_Instruction_. Reproduce the complete listing without any deviation.
※
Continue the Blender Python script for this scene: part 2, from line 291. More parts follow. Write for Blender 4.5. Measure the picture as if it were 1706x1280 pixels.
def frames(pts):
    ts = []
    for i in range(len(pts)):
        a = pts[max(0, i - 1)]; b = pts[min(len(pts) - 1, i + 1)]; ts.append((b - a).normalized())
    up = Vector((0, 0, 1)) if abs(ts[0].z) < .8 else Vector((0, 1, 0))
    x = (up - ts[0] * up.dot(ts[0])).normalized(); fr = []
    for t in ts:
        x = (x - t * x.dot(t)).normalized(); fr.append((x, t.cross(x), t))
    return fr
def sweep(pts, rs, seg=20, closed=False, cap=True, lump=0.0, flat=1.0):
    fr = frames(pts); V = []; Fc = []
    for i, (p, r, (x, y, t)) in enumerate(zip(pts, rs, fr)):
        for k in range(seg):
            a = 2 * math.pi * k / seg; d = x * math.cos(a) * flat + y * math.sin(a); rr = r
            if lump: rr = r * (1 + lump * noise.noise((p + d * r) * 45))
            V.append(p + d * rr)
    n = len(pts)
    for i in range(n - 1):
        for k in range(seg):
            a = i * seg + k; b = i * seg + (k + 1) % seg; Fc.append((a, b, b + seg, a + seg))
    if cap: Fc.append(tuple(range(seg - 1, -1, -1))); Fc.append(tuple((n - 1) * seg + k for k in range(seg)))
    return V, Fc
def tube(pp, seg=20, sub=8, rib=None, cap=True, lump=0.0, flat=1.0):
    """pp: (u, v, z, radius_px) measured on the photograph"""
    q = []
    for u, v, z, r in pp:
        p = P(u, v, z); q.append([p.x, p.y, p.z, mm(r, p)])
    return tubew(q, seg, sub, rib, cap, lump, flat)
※
_Final answer_.
Continue the Blender Python script for this scene: part 2, from line 291. More parts follow. Write for Blender 4.5. Measure the picture as if it were 1706x1280 pixels.
def frames(pts):
    ts = []
    for i in range(len(pts)):
        a = pts[max(0, i - 1)]; b = pts[min(len(pts) - 1, i + 1)]; ts.append((b - a).normalized())
    up = Vector((0, 0, 1)) if abs(ts[0].z) < .8 else Vector((0, 1, 0))
    x = (up - ts[0] * up.dot(ts[0])).normalized(); fr = []
    for t in ts:
        x = (x - t * x.dot(t)).normalized(); fr.append((x, t.cross(x), t))
    return fr
def sweep(pts, rs, seg=20, closed=False, cap=True, lump=0.0, flat=1.0):
    fr = frames(pts); V = []; Fc = []
    for i, (p, r, (x, y, t)) in enumerate(zip(pts, rs, fr)):
        for k in range(seg):
            a = 2 * math.pi * k / seg; d = x * math.cos(a) * flat + y * math.sin(a); rr = r
            if lump: rr = r * (1 + lump * noise.noise((p + d * r) * 45))
            V.append(p + d * rr)
    n = len(pts)
    for i in range(n - 1):
        for k in range(seg):
            a = i * seg + k; b = i * seg + (k + 1) % seg; Fc.append((a, b, b + seg, a + seg))
    if cap: Fc.append(tuple(range(seg - 1, -1, -1))); Fc.append(tuple((n - 1) * seg + k for k in range(seg)))
    return V, Fc
def tube(pp, seg=20, sub=8, rib=None, cap=True, lump=0.0, flat=1.0):
    """pp: (u, v, z, radius_px) measured on the photograph"""
    q = []
    for u, v, z, r in pp:
        p = P(u, v, z); q.append([p.x, p.y, p.z, mm(r, p)])
    return tubew(q, seg, sub, rib, cap, lump, flat)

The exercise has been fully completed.